The timing is perfect for the release of Pussy Riot: A Punk Prayer, a film that documents the story of Pussy Riot’s insurrectionary acts and outrageous trial. Mike Lerner and Maxim Pozdorovkin’s feature documentary offers a faithful account of what happened to the three arrested members of Pussy Riot after the Russian police caught them. The trio were denied bail and eventually stood trial for acts of “hooliganism” in July. Their trial, shown in detail in the film, was clearly weighted against the three women, Nadezhda “Nadia” Tolokonnikova, Maria “Masha” Alyokhina and Yekaterina “Katia” Samutsevich. They were sentenced to two years in jail—for performing a punk song in a church, nothing else—in August.

Although Lerner and Pozdorovkin never got a chance to interview the trio, the viewer does get a good sense of who they are from their demeanour and statements during the trial. The documentarians did interview the fathers of two of the young women and the mother of the other so a clear picture of who they are emerges.

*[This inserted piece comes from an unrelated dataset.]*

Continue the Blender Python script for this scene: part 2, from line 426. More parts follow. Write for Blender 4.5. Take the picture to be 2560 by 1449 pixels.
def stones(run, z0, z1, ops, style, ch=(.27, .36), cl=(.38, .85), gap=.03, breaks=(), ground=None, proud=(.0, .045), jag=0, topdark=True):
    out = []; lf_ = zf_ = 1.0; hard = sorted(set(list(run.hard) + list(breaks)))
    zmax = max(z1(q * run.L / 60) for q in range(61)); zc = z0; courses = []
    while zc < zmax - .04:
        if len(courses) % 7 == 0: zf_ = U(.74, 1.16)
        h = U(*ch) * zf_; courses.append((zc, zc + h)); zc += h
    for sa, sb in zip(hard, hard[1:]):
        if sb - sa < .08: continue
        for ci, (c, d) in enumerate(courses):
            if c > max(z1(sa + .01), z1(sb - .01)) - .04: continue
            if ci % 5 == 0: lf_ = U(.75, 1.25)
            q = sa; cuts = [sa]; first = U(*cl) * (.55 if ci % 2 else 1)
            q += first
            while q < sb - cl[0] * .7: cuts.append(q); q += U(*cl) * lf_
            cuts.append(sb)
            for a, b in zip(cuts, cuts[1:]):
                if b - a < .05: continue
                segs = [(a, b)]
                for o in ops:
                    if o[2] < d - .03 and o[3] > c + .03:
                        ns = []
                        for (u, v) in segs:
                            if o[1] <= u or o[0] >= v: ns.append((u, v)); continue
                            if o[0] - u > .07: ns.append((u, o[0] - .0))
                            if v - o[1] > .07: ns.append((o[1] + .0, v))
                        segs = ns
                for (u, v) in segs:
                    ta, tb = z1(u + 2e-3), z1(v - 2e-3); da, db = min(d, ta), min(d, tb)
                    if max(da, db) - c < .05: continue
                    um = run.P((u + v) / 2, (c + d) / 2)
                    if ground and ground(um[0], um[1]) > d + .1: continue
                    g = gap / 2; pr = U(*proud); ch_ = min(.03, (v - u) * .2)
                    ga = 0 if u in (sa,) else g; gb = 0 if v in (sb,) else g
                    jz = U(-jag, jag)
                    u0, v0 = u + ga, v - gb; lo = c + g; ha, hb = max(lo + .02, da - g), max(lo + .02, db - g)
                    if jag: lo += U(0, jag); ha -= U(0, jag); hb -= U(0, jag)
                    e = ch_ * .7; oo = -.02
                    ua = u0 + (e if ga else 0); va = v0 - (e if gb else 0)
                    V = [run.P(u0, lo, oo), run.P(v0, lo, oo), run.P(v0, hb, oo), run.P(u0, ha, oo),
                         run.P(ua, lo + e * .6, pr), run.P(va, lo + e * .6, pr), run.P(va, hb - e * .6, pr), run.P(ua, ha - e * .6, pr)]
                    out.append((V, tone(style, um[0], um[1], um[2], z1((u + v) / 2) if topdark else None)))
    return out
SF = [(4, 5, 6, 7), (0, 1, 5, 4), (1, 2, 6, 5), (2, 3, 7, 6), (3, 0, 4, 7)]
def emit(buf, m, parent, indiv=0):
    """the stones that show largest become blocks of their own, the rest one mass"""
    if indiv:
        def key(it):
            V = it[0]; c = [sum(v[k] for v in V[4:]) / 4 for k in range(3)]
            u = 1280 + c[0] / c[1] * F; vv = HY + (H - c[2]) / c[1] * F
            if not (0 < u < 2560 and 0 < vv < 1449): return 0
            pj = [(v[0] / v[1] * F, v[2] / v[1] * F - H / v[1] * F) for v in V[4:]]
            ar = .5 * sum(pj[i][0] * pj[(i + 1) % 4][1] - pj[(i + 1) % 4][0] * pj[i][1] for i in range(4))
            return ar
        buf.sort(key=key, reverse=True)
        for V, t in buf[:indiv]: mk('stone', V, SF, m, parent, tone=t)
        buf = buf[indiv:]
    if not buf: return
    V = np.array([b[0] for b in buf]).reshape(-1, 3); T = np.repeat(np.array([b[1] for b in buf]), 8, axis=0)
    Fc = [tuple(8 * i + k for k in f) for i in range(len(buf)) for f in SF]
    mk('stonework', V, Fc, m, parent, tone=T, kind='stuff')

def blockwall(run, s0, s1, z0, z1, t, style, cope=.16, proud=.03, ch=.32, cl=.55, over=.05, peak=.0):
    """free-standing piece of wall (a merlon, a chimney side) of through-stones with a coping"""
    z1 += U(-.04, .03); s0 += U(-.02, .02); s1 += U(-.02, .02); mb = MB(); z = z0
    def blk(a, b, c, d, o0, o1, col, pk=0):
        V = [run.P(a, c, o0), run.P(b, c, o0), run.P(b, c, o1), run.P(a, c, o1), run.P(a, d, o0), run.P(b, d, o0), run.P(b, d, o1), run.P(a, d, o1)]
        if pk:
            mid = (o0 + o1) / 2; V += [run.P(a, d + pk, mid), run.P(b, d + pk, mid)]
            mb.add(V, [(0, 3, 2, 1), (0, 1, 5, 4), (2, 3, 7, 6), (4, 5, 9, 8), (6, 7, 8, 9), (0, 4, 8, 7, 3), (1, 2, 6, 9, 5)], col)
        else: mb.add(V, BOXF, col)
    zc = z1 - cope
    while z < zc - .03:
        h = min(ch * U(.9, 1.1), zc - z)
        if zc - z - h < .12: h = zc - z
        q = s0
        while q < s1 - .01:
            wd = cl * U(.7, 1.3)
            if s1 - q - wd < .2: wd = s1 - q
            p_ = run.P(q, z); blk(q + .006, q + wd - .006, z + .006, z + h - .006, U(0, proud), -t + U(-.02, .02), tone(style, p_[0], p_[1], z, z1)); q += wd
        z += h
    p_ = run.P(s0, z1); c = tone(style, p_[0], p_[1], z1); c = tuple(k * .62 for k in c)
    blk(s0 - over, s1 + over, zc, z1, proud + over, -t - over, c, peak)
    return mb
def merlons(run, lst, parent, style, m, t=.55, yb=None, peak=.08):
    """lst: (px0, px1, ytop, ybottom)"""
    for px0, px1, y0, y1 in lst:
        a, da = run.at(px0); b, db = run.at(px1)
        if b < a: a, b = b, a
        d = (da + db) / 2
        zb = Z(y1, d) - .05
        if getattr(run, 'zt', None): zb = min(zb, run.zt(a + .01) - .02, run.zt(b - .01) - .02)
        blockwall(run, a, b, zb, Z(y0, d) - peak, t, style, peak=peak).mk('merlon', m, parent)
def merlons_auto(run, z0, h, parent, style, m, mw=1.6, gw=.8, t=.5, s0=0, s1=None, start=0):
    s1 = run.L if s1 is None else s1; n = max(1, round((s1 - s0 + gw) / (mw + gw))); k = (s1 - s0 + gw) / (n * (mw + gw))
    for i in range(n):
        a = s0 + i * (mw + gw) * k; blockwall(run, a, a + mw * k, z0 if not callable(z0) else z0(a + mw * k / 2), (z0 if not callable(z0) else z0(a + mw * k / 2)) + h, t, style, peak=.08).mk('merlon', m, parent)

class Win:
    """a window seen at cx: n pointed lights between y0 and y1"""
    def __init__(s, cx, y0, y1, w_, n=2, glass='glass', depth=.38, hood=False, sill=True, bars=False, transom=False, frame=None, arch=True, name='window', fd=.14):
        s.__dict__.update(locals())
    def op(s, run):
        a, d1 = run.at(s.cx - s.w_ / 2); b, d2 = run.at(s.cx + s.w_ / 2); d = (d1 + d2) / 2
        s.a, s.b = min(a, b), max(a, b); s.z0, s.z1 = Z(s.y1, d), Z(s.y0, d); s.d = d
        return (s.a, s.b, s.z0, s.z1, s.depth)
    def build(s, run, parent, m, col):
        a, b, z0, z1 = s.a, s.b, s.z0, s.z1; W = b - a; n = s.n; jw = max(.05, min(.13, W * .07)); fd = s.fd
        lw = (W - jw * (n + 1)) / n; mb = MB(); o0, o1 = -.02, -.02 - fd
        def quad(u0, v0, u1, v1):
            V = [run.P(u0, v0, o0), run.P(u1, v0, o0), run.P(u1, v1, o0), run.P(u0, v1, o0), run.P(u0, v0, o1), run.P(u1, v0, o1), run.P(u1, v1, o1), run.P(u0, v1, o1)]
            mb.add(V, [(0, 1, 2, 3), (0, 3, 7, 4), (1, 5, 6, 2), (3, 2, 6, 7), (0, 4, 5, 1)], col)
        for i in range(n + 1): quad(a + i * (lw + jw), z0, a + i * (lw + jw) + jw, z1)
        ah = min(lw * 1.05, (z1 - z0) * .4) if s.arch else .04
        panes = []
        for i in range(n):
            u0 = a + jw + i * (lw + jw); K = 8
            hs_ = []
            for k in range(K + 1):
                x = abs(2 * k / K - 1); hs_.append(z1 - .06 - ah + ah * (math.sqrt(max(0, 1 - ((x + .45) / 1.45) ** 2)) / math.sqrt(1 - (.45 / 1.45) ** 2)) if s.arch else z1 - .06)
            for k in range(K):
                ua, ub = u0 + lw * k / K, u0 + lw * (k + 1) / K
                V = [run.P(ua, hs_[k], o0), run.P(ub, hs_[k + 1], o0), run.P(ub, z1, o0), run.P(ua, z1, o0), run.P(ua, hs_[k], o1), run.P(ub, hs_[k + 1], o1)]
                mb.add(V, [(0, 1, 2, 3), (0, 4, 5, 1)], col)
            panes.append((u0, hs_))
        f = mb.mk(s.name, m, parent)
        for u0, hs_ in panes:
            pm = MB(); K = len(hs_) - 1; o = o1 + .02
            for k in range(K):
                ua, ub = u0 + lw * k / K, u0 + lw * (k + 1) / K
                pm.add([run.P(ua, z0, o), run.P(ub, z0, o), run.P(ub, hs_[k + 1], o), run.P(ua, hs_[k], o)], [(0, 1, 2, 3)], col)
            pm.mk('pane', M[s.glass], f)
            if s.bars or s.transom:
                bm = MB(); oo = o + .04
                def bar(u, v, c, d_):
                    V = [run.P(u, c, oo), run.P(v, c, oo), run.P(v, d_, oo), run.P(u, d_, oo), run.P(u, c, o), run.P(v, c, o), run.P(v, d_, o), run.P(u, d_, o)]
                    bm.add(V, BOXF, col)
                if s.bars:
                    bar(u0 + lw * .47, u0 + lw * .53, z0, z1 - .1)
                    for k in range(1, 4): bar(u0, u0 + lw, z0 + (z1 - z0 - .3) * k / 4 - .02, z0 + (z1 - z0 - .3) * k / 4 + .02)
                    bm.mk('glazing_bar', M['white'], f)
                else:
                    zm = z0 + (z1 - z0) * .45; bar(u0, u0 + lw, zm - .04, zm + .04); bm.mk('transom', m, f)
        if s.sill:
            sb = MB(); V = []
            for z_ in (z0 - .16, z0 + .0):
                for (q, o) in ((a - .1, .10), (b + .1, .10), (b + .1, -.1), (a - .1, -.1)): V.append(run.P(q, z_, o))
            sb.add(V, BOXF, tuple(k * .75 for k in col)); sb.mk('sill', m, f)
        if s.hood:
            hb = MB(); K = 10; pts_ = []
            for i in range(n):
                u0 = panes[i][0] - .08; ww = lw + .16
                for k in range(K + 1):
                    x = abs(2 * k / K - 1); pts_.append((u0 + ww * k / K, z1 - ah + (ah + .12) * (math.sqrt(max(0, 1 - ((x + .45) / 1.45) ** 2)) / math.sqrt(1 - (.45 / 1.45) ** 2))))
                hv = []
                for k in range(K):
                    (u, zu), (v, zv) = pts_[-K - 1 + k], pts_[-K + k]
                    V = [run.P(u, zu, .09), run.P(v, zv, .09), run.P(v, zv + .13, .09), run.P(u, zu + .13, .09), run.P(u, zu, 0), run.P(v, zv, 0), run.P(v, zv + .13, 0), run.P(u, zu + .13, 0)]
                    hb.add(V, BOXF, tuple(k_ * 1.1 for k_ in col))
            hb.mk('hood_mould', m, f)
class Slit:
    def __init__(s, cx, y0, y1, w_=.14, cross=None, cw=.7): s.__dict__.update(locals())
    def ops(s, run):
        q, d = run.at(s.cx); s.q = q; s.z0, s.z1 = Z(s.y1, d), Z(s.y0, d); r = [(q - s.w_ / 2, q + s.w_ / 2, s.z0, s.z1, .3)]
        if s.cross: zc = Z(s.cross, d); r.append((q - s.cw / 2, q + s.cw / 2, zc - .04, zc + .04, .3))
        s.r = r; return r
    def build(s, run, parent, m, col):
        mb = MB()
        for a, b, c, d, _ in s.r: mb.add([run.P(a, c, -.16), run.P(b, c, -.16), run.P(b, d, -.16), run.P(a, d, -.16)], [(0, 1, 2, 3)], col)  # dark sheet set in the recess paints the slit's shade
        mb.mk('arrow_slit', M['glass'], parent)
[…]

Nadia, charismatic and beautiful, is clearly a leader; she is denounced as a demon and a witch by Orthodox Catholic priests over the course of the film. She is married to Peter Verzilov, a dual citizen of Canada and Russia, who is the only native Russian to speak English in the film. Nadia’s father, Andrey, is interviewed throughout the doc; like Peter, he is an intellectual and supportive of her cause and sometimes outrageous actions. Through photos and videos, one can trace her radicalization–and she is remarkably articulate throughout the trial. (Nadia has permanent residence status in Canada; the mind reels that she and Peter might move here some day).

Masha regards herself as a Conceptual artist and, like Nadia, is a mother. We get less of a sense of her background but she too is quite articulate throughout the trial. Katia was raised by art-loving parents, who embraced early Soviet culture (before Stalin destroyed its avant-garde aspects). She seems slightly different from the other two, who are younger and more flamboyant.

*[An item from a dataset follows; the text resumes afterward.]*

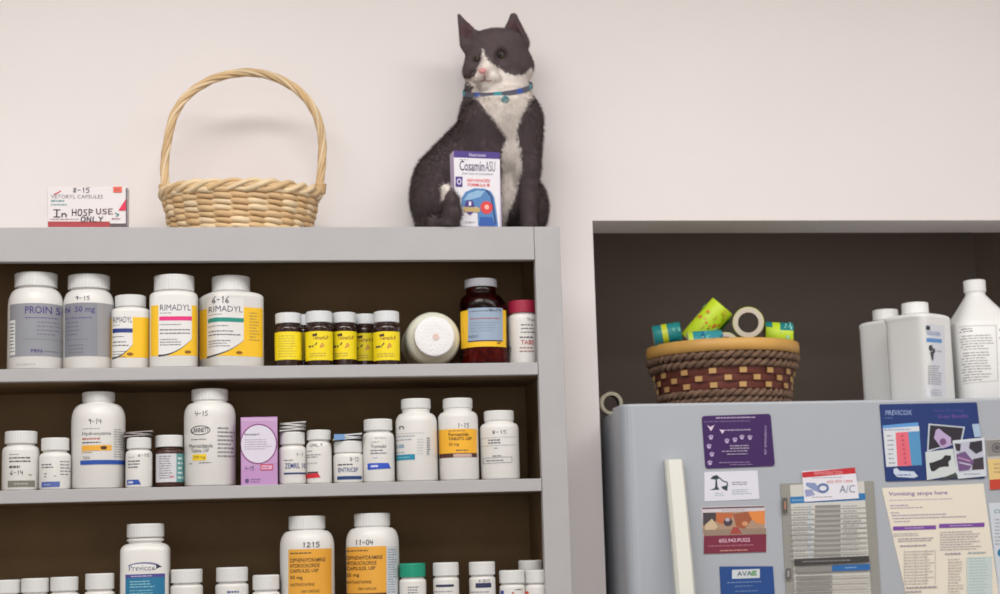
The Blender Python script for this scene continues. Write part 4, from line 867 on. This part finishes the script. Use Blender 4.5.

Opposing the Pussy Riot girls are Putin, whom they hate, and the Orthodox Church, which does have a complicated relationship to the Russian establishment. Without overly dwelling on history, the documentarians remind viewers that the iconic Cathedral of Christ the Savior was destroyed by the Bosheviks and only rebuilt after perestroika. The state’s embrace of the Church is a recent phenomenon, which may account for the fervor and anger expressed towards Pussy Riot for their denunciation of Putin’s close relationship to the Orthodoxy’s Patriarch.

Lerner and Pozdorovkin show that Madonna, Yoko Ono and many other Western artists have embraced Pussy Riot and its democratic agenda. The group’s protests and their “show trial,” so reminiscent of the wild miscarriages of justice performed by Stalinist Russian in the late 1930s, has ensured that Putin and his regime have been exposed as totalitarian—not democratic at all. They’ve also made Pussy Riot international stars.

The film doesn’t include the most recent news: the release of Nadia and Masha just before the Olympic games—and their withdrawal from Pussy Riot to pursue justice for Russian prisoners. (As shown in the film, Katia had been released earlier on a technicality).

Pussy Riot: A Punk Prayer is a provisional report on an on-going story. Who would bet against the anonymous members of the group eventually toppling Putin’s corrupt authoritarian regime? Stranger things have happened. This is a solid, workmanlike documentary on a fascinating subject. It would be great to see it being supported by the public.